Standing in front of the class, Professor Georgina Hickey asks her students to list civil rights activists who were women.
The class started loud and strong. “Ella Baker.” “Fannie Lou Hamer.” “Rosa Parks.”
But after a few names, the class trailed off.
“We all know they were there, but they weren’t front and center,” Hickey said. “As retired Professor Gloria House, who taught on this campus and was a civil rights activist explained, ‘We were changing the world. Arguing about who got the credit was wrong.’
“I can definitely understand that. But there are more reasons for women’s invisibility we should explore.”
The seminar course—WGST/HIST:3651 Women, Leadership and Social Change— examines women’s leadership in movements for social change through case studies from 19th and 20th century U.S. history. The class, which was created in 2004 to support the Women in Learning and Leadership Program, highlights activists from a variety of movements surrounding economic justice, race relations and gender equality.
Hickey said women have always had significant leadership roles in movements.
But, for various reasons, most have been overlooked. Some weren’t vocal about it. Others had the credit taken by someone else. Or historians omitted them. Sometimes the women themselves found it advantageous to “fly under the radar” and organize outside of the spotlight.
“Women’s leadership has traditionally been undervalued or gone unrecognized altogether by contemporaries and historians alike. This course demonstrates that women have left an inspiring and instructional legacy of leadership,” she said.
Senior Danielle Warren said she’s aware that females do not get noted the way their male counterparts do, and she took the class to learn more.
“I wanted a well-rounded sociological framework about the contributions women have made in history,” she said. “The class gives you information that seems to have been erased in the popular media. And it gives a more intersectional perspective than you get in history or even in women’s history.”
Hickey said it’s important to understand the experiences of women and the unique challenges and rewards they encountered as leaders.

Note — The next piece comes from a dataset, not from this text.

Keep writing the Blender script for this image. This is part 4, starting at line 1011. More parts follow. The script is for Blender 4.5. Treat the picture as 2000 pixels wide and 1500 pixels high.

“It is more than just adding women to the historical record, though that is important. It is about understanding the ways in which race, class and gender intersected in real people’s lives and what happens when people start to look critically at their place in society,” she said. “It is about understanding the process by which individuals come to understand and challenge structural inequality through collective movements for social change.”